To Be One, Ask One

To Be One, Ask One

From The East – April 2018

 

Dear Brothers,

On my daily travels to work I have the opportunity to go through large sections of farmland and pastures.  During the spring months, there is a flower by the side of the road which always catches my attention when I go by, known as Myosotis sylvatica.  It is more commonly called “The Forget-Me-Not”, which is taken from the German

“Das Vergissmeinnight”.

Several years ago, RW Howard I. Back II (Deuce) gave me a Forget-Me-Not lapel pin, which I have seen several other members of our lodge also wearing.  Attached to the pin was a card, which I have saved, explaining the Forget-Me-Not lapel pin’s meaning to Freemasonry.  The card reads “As early as the year 1934, soon after Hitler’s rise to power, it became apparent Freemasonry was in danger.  In the same year, the German Grand Lodge of the Sun in Bayreuth (one of the pre-war German Grand Lodges) realized the imminent problems facing them and elected to wear a little blue flower, the Forget-Me-Not, in lieu of the traditional Square and Compasses, as a mark of identity for Masons.  It was felt the new symbol would not attract attention from the Nazis, who were in the process of confiscating and appropriating Masonic Lodges and property.  Masonry had gone underground and it was necessary that the Brethren have some readily recognizable means of identification.

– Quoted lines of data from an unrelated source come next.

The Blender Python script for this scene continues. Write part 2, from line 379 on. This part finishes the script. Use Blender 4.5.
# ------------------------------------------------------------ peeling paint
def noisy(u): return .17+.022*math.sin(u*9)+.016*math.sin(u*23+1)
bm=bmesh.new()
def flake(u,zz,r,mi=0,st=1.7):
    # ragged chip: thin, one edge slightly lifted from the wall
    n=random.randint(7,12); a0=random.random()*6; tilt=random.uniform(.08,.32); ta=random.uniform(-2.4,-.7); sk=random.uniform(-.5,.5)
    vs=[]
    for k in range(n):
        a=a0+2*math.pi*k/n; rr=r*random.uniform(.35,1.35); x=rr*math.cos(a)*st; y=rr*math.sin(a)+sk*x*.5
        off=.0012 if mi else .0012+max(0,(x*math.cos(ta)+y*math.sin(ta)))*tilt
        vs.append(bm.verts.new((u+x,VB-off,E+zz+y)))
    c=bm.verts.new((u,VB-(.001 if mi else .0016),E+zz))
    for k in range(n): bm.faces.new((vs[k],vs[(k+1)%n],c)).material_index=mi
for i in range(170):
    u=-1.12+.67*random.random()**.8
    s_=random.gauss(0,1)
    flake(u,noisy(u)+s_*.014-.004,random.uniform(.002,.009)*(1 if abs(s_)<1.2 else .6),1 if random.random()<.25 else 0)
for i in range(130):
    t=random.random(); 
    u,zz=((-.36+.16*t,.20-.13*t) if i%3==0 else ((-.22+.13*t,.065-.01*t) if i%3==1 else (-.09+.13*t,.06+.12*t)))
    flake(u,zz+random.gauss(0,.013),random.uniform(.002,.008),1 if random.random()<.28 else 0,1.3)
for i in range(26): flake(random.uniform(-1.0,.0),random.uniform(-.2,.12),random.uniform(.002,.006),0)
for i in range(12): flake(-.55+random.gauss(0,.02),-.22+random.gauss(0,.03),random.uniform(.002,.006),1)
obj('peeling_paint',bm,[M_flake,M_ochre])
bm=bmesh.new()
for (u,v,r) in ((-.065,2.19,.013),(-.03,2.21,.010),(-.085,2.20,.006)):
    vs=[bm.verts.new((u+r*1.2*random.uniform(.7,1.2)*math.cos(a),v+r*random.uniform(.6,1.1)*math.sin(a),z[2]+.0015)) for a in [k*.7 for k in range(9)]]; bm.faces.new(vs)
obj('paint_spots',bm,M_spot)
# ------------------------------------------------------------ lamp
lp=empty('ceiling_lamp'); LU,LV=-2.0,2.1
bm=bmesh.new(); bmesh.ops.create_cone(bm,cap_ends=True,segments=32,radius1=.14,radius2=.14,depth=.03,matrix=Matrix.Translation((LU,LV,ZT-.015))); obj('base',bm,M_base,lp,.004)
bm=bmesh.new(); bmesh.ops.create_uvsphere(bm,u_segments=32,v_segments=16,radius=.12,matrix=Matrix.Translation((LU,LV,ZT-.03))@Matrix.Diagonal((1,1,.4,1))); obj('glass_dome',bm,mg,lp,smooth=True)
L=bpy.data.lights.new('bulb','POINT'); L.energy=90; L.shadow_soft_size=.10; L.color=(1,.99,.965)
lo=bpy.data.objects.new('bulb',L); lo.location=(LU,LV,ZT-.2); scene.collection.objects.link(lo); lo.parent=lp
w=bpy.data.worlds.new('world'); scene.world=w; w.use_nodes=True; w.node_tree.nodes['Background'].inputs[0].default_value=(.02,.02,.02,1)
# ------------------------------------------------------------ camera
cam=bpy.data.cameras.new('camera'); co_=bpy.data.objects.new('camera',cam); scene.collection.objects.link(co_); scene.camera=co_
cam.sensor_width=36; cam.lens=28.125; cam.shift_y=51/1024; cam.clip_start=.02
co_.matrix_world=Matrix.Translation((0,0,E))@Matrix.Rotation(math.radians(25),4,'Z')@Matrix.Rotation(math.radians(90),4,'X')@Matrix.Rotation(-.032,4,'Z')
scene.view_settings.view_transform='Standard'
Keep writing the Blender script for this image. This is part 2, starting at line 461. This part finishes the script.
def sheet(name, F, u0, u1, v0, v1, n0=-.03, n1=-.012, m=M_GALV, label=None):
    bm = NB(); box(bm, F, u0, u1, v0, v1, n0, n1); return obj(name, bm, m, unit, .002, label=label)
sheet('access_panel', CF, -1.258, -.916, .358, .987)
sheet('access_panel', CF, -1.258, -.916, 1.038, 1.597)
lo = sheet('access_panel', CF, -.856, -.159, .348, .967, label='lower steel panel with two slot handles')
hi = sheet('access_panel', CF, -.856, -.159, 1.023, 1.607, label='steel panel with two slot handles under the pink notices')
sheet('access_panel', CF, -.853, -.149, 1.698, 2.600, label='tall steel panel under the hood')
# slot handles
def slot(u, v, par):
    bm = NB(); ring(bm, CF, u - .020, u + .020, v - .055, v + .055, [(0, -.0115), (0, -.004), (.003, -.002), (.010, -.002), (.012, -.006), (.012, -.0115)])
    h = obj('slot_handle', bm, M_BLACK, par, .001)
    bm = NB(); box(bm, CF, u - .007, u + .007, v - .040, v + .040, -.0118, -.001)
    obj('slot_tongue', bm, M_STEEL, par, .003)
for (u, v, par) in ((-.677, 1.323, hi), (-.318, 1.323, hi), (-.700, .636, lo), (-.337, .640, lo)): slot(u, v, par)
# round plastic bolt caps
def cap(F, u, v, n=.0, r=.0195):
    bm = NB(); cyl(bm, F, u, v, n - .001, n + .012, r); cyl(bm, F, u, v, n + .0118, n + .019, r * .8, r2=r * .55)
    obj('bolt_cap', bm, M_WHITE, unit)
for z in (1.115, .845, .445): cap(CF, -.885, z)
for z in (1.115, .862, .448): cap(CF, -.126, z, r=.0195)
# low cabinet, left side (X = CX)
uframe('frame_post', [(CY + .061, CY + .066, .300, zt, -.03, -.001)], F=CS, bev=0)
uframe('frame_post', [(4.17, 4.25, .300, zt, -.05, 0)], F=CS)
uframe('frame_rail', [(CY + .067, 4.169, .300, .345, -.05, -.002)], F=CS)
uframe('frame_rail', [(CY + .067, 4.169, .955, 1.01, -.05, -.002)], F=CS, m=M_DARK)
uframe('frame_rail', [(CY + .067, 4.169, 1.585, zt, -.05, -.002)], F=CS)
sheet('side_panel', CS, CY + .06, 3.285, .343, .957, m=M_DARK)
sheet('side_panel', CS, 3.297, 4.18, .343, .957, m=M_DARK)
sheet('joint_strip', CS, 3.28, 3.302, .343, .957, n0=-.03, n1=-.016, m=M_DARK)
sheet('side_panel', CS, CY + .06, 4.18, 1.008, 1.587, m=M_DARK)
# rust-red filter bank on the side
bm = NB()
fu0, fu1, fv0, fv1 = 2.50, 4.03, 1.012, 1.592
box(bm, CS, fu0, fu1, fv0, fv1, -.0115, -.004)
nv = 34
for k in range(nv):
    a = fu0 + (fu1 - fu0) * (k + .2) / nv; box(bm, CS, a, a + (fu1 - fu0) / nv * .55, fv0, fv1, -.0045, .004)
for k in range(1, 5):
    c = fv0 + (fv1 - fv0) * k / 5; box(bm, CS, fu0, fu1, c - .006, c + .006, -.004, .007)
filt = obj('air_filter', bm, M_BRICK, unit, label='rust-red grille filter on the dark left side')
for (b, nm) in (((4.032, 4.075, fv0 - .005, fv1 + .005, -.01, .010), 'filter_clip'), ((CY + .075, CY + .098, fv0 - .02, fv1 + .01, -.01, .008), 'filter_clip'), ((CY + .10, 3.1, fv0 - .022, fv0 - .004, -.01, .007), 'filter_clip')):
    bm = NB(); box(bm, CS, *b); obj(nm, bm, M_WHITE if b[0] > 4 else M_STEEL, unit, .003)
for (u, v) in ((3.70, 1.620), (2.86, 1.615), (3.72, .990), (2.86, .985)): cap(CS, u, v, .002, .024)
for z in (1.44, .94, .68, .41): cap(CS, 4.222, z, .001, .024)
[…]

Throughout the entire Nazi era, a little blue flower in the lapel marked a Brother.  In the Concentration Camps and in the cities a little blue Forget-Me-Not distinguished the lapels of those who refused to allow the light of Masonry to be extinguished.

In 1947, when the Grand Lodge of the Sun was reopened in Bayreuth by Past Grand Master Beyer, a little blue pin in the shape of a Forget-Me-Not was proposed and adopted as the official emblem of the first annual convention of those who survived the bitter years of semi-darkness, bringing the Light of Masonry once again into the Temples.

At the Annual Covent of the United Grand Lodge of Germany, A.F. & A.M. in 1948, the pin was adopted as an official Masonic emblem honoring those valiant brethren who carried their work on under adverse conditions.  At the Grand Masters Conference in the United States, Dr. Theodor Vogel, the Grand Master of the newly-formed UGL, A.F. & A.M., presented one of the pins to each of the representatives of the Grand Jurisdictions with which the UGL, A.F. & A.M. enjoyed Fraternal relations.

Thus, did a simple flower blossom forth into a meaningful emblem of the Fraternity and become perhaps the most widely worn pin among Freemasons in Germany.”